Se o plano B (ou C ou D, não se sabe) era levar o presidente Lula, já empossado, a convocar os militares para tomar as rédeas do comando numa ação de Garantia de Lei e da Ordem (GLO) para conter os danos que parte deles alimentou, a ideia também ficou no caminho, embora tenha provocado estragos e uma série de processos contra os baderneiros. As digitais de Bolsonaro são óbvias. Podem e devem ser alvo da Justiça.

Mas onde entraria a minuta?

Em dezembro do ano passado, o então presidente do Peru, Pedro Castillo, foi destituído e preso após uma tentativa frustrada de dissolver o Congresso e formar um governo de emergência nacional. O golpe foi desenhado e anunciado visando a instituição de um estado de exceção.

Os deputados peruanos sacaram o cheiro da encrenca, ignoraram a ordem e votaram pela saída do presidente. Castillo segue detido desde então.

Algo parecido poderia ter acontecido no Brasil enquanto Bolsonaro estava na cadeira presidencial, mas o caso brasileiro tem algumas particularidades.

A começar pelo fato de que Bolsonaro alavancou seu golpe na base do envenenamento, e não de uma paulada, como Castillo tentou fazer no Peru.

Ele pode dizer, em sua defesa, que no fim das contas entregou o cargo (não a faixa) e não deu o passo seguinte ao plano descrito na minuta.

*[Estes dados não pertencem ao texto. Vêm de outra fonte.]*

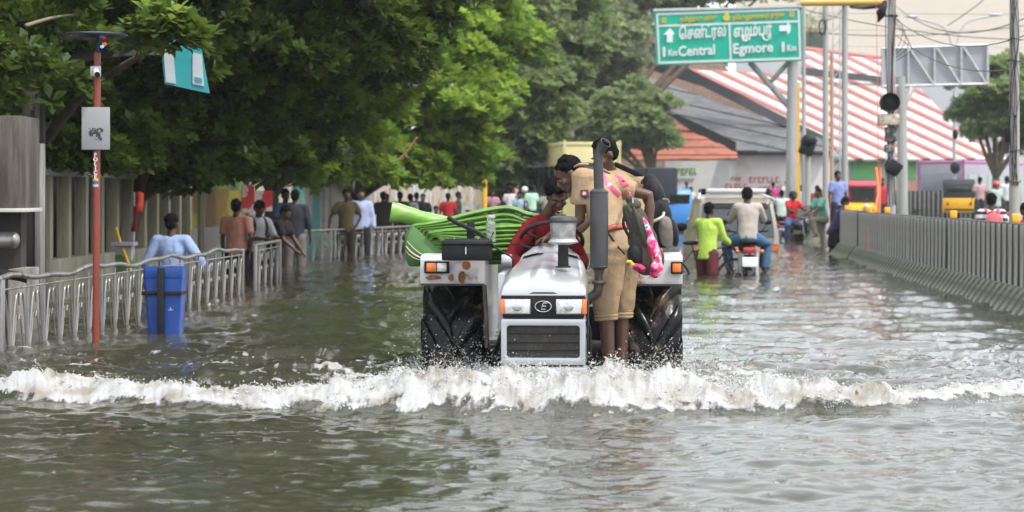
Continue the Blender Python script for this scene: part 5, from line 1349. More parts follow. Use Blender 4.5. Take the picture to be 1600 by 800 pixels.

Pode alegar também que ninguém deve ser condenado por sonhos e pensamento.

A minuta, afinal, deu em nada, embora diga tudo.

O mesmo não se pode dizer do uso recorrente da máquina pública, com gastos de cartão corporativo e oferta de crédito fácil de bancos públicos em pleno período eleitoral, para obter vantagem na disputa. Nem dos inúmeros discursos e postagens que colocavam em dúvida, sem base nos fatos, a lisura do processo eleitoral.